EXERCISE REQUIREMENTS >> Below are records; quote them exactly from the first line through the line that contains "PI = math.pi".

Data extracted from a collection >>
···

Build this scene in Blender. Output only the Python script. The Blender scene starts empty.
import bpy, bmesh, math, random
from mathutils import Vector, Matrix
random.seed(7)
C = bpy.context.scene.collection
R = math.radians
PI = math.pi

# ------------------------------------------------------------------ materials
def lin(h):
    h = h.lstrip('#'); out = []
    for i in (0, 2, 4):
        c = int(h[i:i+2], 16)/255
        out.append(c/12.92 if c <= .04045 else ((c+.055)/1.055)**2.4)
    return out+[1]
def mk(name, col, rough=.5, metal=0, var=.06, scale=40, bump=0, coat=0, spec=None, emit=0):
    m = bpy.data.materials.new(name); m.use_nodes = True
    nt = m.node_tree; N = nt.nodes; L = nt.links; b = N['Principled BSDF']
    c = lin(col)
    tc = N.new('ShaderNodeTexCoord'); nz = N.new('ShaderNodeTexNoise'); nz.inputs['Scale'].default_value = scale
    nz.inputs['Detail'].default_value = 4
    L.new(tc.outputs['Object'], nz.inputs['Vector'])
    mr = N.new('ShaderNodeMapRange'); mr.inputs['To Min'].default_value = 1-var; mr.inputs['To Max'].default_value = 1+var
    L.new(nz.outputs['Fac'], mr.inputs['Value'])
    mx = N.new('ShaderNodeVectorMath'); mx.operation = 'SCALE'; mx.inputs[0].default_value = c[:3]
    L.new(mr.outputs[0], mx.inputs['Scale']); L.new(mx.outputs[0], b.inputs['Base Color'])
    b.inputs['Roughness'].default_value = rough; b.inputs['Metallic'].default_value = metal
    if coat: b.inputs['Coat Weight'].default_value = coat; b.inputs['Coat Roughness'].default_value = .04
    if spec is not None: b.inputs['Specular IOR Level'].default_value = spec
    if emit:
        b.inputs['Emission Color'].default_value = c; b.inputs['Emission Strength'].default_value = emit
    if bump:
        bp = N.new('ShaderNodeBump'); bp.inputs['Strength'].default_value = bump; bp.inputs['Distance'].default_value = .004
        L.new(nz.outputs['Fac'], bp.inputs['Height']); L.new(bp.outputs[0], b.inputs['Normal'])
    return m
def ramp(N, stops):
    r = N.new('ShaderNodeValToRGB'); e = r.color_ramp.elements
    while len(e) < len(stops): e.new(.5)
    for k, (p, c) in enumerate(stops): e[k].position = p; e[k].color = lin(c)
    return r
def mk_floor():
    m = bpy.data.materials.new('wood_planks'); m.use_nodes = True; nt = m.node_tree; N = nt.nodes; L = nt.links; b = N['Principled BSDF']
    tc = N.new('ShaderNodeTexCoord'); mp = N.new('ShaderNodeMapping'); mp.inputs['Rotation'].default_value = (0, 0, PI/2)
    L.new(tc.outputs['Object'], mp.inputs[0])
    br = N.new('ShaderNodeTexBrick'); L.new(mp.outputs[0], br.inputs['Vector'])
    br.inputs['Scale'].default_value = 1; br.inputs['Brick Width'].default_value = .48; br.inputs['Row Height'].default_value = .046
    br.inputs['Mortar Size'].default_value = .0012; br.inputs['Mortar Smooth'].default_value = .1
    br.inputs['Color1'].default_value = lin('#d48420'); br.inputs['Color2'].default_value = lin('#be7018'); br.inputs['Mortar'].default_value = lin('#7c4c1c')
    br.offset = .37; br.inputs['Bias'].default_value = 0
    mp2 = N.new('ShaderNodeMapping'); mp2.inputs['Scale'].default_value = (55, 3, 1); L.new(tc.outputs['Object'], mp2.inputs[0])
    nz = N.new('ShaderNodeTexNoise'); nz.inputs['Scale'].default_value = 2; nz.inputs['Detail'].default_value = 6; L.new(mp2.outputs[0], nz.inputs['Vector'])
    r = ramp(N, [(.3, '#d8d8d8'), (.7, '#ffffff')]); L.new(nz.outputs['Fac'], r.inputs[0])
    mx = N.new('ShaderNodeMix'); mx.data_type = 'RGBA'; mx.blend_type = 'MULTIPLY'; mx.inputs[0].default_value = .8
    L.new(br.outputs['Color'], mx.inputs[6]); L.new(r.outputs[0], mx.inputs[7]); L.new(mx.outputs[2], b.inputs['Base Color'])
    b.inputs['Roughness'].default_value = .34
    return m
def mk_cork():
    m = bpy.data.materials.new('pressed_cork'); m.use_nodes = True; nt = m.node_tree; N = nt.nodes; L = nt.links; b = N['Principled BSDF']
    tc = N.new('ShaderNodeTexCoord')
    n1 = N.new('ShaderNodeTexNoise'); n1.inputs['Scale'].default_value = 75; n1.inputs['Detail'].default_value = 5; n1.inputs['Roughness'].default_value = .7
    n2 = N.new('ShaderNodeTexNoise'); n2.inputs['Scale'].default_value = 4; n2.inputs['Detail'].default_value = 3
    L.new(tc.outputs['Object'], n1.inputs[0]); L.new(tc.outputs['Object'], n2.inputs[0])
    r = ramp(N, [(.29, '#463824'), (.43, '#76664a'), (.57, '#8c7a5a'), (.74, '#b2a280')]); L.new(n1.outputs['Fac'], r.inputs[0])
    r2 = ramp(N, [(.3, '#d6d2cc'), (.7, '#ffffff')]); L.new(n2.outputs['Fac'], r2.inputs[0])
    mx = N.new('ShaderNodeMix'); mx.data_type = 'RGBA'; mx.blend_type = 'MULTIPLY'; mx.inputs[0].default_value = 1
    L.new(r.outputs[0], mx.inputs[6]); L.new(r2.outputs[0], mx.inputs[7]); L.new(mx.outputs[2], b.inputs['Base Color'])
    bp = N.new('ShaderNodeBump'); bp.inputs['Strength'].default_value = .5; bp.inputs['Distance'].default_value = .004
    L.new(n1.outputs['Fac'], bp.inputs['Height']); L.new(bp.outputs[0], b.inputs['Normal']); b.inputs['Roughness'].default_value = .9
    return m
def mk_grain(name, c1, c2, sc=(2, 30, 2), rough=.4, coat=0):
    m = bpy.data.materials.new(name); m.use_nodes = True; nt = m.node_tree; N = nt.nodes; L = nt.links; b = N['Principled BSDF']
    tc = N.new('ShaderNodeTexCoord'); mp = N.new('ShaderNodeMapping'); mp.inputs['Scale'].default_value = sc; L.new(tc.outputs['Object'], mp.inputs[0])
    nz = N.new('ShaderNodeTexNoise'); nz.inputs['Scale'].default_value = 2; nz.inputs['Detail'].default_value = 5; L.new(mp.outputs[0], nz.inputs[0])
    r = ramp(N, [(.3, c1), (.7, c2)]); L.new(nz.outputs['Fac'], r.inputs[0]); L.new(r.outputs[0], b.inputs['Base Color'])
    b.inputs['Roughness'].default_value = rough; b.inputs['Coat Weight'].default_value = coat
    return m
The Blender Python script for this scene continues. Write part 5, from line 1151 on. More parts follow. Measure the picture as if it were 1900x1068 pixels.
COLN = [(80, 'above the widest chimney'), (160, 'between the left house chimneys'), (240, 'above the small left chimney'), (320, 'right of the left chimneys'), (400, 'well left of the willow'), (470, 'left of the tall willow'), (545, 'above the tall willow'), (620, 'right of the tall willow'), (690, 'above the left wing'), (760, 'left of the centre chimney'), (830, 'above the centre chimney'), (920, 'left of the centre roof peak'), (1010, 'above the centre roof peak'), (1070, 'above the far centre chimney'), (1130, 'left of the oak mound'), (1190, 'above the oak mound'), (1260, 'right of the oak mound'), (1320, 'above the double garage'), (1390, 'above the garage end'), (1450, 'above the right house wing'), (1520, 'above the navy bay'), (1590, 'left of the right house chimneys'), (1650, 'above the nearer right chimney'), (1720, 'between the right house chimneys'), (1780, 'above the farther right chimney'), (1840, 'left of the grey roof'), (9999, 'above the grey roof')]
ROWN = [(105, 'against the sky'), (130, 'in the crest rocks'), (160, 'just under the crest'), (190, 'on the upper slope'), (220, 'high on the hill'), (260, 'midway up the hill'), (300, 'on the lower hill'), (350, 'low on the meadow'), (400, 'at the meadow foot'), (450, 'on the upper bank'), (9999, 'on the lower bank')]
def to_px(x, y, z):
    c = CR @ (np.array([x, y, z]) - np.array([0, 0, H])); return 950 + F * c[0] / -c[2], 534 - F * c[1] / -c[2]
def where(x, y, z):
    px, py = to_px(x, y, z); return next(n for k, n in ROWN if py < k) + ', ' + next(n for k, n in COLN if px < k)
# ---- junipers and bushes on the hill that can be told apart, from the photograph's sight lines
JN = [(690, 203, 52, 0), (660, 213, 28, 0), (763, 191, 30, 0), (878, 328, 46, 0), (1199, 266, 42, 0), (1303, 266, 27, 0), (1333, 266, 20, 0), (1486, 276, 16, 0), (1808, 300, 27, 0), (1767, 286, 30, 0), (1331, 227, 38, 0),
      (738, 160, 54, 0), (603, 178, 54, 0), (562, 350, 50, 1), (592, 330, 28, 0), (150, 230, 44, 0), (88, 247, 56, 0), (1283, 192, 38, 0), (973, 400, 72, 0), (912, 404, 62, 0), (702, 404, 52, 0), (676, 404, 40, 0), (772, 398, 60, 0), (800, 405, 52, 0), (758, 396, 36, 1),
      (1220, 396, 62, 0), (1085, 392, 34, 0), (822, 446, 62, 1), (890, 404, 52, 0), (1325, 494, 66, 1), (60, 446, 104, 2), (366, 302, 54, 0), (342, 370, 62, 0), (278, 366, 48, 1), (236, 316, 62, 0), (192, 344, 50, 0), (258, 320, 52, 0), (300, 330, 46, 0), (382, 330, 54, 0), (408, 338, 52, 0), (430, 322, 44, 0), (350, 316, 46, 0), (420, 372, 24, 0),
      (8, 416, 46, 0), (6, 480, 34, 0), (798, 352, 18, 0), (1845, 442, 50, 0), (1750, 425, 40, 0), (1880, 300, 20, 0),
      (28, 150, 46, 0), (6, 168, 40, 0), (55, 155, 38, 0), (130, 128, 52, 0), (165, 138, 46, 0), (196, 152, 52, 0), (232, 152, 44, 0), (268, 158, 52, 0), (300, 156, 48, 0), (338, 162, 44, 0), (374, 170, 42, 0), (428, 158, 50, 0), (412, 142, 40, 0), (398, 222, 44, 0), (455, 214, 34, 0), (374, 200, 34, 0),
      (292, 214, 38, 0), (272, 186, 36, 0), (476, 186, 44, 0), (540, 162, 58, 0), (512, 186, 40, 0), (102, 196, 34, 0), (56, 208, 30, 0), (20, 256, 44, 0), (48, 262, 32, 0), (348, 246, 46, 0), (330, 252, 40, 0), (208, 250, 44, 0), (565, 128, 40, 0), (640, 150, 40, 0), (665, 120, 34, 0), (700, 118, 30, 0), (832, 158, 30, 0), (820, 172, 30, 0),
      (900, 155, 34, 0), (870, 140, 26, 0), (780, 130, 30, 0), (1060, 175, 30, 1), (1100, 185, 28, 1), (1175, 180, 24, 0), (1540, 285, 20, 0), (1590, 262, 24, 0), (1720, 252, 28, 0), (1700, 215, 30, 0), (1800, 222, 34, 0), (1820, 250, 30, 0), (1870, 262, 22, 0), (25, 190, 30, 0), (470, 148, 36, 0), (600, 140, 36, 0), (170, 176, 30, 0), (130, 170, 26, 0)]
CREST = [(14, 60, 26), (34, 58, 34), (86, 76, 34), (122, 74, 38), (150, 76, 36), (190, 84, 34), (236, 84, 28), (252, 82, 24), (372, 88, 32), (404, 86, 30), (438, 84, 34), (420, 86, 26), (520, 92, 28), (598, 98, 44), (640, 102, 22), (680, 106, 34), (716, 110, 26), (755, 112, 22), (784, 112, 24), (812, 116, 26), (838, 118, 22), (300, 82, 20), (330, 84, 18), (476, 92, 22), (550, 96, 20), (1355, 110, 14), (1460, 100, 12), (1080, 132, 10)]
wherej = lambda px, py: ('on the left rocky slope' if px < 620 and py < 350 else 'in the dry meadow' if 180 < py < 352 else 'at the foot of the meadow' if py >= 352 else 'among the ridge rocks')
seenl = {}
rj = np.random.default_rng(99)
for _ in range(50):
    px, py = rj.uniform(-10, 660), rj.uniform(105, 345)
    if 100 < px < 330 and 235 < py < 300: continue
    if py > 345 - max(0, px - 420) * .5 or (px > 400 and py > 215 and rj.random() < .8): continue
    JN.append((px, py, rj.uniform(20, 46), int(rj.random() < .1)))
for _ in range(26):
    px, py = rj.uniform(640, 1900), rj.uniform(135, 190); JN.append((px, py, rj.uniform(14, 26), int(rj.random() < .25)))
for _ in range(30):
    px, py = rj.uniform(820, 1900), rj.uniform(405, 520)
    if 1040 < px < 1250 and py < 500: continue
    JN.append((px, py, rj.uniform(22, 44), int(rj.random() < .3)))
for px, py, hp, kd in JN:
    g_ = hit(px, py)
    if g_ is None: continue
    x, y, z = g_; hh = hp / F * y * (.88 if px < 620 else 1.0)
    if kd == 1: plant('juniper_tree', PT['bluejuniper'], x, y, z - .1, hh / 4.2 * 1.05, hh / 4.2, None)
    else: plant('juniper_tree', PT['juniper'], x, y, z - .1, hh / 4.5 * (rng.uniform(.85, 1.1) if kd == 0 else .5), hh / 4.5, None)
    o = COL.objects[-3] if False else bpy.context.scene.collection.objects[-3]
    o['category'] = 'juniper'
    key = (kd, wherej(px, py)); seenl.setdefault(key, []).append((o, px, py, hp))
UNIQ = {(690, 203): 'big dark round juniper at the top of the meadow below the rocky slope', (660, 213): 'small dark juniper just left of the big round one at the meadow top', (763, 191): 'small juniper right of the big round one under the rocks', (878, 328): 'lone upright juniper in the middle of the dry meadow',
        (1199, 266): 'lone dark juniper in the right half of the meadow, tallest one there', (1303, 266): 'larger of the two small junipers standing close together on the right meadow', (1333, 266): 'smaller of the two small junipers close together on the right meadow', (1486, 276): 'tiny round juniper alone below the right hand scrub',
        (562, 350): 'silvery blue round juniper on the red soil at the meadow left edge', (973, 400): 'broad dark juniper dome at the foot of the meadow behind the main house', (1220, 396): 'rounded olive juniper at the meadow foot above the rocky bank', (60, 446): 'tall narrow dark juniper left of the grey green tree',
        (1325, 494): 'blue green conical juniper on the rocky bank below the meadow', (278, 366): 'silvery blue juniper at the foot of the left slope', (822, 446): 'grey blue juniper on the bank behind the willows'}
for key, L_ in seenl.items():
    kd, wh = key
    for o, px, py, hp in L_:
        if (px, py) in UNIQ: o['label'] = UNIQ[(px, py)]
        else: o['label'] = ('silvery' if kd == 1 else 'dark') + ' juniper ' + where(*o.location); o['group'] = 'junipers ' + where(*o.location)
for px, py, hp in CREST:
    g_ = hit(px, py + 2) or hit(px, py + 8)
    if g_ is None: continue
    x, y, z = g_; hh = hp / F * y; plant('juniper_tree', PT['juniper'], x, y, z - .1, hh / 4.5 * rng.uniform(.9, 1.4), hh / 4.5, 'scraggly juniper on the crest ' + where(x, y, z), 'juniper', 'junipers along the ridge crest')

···

TASK RESULT >>
Build this scene in Blender. Output only the Python script. The Blender scene starts empty.
import bpy, bmesh, math, random
from mathutils import Vector, Matrix
random.seed(7)
C = bpy.context.scene.collection
R = math.radians
PI = math.pi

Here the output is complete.